▶ Work to complete
Print exactly those lines that run from the beginning of the data to the line bearing "zr[0], zr[1], M['tile_black'])", inclusive.

<<<<

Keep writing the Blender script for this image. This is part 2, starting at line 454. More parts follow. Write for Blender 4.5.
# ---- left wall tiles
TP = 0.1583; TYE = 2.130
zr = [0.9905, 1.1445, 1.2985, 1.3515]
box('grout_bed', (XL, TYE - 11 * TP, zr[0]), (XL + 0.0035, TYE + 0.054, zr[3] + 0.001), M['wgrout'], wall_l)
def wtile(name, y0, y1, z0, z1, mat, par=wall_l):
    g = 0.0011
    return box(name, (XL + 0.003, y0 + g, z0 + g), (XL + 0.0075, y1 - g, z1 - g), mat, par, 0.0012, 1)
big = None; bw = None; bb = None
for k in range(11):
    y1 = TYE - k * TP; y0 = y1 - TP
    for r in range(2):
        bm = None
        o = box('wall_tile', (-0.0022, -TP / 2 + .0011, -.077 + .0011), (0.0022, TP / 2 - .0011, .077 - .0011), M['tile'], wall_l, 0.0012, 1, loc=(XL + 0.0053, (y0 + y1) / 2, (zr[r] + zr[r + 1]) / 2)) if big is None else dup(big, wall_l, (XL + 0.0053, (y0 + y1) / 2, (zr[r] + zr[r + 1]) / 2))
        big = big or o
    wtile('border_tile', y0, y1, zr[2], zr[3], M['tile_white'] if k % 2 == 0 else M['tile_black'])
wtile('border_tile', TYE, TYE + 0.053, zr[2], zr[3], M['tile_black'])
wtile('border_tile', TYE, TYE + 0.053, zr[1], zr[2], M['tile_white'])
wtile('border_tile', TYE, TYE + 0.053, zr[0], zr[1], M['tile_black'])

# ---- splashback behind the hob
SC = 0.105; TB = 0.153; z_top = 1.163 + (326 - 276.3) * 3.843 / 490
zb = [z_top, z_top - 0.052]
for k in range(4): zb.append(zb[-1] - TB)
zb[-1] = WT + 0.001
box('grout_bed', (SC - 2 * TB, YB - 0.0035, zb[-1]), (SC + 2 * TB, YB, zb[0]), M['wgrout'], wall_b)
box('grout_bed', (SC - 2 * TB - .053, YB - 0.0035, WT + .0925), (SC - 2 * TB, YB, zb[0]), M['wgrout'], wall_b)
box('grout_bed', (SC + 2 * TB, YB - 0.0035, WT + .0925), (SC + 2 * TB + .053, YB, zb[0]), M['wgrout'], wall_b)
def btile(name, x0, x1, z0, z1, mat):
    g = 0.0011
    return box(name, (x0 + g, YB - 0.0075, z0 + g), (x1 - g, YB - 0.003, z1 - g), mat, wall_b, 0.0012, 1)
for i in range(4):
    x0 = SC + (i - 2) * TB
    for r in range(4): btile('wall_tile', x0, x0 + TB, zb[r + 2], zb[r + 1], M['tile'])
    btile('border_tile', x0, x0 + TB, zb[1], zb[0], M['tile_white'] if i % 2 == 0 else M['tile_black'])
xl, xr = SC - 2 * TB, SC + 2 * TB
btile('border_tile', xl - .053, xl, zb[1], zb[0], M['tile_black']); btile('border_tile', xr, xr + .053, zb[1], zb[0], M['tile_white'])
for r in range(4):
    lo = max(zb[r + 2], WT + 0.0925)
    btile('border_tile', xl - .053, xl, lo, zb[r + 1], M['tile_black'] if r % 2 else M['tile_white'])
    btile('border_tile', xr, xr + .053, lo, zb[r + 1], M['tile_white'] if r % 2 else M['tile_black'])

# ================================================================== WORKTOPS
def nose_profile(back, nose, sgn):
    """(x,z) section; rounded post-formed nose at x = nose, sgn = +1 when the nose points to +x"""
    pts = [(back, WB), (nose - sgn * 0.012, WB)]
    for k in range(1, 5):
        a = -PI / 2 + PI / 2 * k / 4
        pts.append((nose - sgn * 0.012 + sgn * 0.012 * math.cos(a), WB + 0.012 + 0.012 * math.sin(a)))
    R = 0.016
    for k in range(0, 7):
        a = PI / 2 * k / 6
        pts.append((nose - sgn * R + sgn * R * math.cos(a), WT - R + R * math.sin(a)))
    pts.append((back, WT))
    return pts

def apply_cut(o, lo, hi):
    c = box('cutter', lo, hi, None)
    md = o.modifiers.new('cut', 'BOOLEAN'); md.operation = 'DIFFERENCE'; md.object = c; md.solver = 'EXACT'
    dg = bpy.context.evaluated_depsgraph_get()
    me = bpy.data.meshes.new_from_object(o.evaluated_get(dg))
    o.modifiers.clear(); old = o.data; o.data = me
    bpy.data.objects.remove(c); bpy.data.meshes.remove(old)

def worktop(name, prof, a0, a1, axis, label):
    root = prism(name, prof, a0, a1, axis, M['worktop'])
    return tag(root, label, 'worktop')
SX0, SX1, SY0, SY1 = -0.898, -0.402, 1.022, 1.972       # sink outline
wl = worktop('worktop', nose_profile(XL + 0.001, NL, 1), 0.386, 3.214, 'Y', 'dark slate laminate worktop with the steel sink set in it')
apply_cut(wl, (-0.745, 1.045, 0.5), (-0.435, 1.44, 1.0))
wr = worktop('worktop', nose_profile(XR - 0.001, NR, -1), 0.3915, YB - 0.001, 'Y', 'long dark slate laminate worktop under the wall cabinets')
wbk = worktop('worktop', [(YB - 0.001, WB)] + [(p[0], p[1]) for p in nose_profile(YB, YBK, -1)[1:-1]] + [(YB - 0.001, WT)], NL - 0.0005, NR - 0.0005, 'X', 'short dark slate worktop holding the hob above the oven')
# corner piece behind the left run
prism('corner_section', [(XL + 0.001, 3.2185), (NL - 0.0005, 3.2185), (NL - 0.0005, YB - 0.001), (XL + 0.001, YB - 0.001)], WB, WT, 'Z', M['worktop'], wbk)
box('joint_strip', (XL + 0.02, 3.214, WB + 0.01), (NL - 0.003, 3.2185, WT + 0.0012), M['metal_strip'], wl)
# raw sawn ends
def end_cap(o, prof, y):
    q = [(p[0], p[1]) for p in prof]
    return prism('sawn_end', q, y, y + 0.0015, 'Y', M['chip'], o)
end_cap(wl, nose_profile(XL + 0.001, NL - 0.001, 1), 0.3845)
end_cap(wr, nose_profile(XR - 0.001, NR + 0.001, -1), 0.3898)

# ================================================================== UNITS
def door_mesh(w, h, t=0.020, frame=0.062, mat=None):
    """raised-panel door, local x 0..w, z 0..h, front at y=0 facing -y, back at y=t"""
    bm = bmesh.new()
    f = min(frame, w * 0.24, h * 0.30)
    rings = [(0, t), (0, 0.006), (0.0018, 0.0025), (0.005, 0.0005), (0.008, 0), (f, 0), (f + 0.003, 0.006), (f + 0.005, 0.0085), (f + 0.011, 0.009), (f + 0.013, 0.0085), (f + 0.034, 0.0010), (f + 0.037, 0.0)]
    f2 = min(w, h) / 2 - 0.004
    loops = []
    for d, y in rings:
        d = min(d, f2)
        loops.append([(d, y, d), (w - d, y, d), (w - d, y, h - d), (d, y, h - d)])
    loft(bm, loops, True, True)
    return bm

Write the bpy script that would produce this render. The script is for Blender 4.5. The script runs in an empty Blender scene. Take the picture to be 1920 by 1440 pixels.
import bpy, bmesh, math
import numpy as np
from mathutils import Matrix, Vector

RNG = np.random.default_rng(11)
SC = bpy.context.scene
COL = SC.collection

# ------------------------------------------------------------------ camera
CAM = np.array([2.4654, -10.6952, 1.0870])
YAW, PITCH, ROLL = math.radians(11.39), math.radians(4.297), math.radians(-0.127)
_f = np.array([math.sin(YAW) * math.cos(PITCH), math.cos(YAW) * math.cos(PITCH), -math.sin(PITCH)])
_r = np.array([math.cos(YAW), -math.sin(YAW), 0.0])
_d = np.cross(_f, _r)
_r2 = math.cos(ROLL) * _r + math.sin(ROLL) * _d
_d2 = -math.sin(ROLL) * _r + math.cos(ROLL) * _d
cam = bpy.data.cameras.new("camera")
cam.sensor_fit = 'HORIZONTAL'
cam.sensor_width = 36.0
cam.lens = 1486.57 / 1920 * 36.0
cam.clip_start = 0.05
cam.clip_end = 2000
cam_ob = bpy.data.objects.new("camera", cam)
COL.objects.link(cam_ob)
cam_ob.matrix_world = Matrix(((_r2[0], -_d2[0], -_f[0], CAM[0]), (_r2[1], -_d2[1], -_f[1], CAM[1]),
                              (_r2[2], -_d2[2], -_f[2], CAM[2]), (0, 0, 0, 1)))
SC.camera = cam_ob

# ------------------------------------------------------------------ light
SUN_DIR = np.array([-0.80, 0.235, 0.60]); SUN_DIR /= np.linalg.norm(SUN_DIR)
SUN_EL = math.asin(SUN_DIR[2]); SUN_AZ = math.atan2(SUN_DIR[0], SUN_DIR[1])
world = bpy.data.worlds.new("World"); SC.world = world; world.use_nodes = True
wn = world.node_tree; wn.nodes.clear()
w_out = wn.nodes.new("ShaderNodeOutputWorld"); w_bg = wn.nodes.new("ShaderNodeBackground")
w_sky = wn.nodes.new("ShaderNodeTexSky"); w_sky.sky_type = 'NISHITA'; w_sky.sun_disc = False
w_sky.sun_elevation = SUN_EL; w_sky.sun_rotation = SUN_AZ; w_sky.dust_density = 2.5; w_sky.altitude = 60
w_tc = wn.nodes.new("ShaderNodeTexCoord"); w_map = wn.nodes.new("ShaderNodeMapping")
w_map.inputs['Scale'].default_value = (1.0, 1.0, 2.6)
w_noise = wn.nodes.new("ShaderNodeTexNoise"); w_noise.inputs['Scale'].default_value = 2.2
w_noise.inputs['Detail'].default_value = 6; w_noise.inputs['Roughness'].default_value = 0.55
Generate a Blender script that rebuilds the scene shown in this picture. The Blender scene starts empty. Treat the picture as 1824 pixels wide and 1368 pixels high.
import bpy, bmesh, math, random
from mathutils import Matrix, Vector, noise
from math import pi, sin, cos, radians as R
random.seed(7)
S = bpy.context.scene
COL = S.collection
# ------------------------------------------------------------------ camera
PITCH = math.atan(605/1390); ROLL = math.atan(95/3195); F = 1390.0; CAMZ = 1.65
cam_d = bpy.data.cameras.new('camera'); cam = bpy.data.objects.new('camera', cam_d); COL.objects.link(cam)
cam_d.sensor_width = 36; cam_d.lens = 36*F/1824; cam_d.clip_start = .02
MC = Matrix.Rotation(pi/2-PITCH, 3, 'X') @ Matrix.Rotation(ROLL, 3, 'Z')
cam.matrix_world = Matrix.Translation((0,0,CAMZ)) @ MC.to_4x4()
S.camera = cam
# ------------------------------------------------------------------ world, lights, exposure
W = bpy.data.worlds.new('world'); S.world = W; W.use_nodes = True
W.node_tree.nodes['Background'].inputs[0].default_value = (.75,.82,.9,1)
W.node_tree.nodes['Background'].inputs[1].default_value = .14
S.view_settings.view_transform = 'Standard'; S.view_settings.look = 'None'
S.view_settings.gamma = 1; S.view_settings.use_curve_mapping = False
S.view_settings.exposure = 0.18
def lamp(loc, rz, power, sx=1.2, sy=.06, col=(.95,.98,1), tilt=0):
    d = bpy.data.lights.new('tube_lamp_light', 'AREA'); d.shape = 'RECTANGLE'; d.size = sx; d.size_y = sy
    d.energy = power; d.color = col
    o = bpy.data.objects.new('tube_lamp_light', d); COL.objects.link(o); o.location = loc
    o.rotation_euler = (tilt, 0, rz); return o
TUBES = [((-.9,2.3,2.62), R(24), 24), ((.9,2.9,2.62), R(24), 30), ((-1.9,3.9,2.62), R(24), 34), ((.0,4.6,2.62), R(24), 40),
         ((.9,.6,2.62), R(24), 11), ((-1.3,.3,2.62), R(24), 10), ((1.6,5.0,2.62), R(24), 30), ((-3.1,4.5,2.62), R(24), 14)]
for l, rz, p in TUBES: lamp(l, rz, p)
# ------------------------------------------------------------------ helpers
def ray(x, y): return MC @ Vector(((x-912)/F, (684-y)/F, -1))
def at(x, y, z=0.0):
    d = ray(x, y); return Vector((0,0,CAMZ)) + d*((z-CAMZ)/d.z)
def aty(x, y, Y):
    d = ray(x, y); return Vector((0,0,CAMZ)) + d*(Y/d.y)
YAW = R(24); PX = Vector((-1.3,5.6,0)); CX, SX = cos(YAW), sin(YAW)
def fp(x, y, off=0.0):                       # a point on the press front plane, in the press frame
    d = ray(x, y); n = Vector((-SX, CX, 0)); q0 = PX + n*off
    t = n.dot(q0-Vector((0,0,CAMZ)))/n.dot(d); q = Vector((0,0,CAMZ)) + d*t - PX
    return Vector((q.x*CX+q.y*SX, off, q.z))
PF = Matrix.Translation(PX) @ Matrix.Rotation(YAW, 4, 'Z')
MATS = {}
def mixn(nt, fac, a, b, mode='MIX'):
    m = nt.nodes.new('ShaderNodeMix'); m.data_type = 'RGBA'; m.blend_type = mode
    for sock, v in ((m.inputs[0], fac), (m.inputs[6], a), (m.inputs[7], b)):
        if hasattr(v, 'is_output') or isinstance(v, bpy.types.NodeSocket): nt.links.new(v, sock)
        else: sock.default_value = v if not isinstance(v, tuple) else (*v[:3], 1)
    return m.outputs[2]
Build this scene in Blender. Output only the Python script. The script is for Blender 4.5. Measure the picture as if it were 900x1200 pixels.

>>>>

▶ Result below
Keep writing the Blender script for this image. This is part 2, starting at line 454. More parts follow. Write for Blender 4.5.
# ---- left wall tiles
TP = 0.1583; TYE = 2.130
zr = [0.9905, 1.1445, 1.2985, 1.3515]
box('grout_bed', (XL, TYE - 11 * TP, zr[0]), (XL + 0.0035, TYE + 0.054, zr[3] + 0.001), M['wgrout'], wall_l)
def wtile(name, y0, y1, z0, z1, mat, par=wall_l):
    g = 0.0011
    return box(name, (XL + 0.003, y0 + g, z0 + g), (XL + 0.0075, y1 - g, z1 - g), mat, par, 0.0012, 1)
big = None; bw = None; bb = None
for k in range(11):
    y1 = TYE - k * TP; y0 = y1 - TP
    for r in range(2):
        bm = None
        o = box('wall_tile', (-0.0022, -TP / 2 + .0011, -.077 + .0011), (0.0022, TP / 2 - .0011, .077 - .0011), M['tile'], wall_l, 0.0012, 1, loc=(XL + 0.0053, (y0 + y1) / 2, (zr[r] + zr[r + 1]) / 2)) if big is None else dup(big, wall_l, (XL + 0.0053, (y0 + y1) / 2, (zr[r] + zr[r + 1]) / 2))
        big = big or o
    wtile('border_tile', y0, y1, zr[2], zr[3], M['tile_white'] if k % 2 == 0 else M['tile_black'])
wtile('border_tile', TYE, TYE + 0.053, zr[2], zr[3], M['tile_black'])
wtile('border_tile', TYE, TYE + 0.053, zr[1], zr[2], M['tile_white'])
wtile('border_tile', TYE, TYE + 0.053, zr[0], zr[1], M['tile_black'])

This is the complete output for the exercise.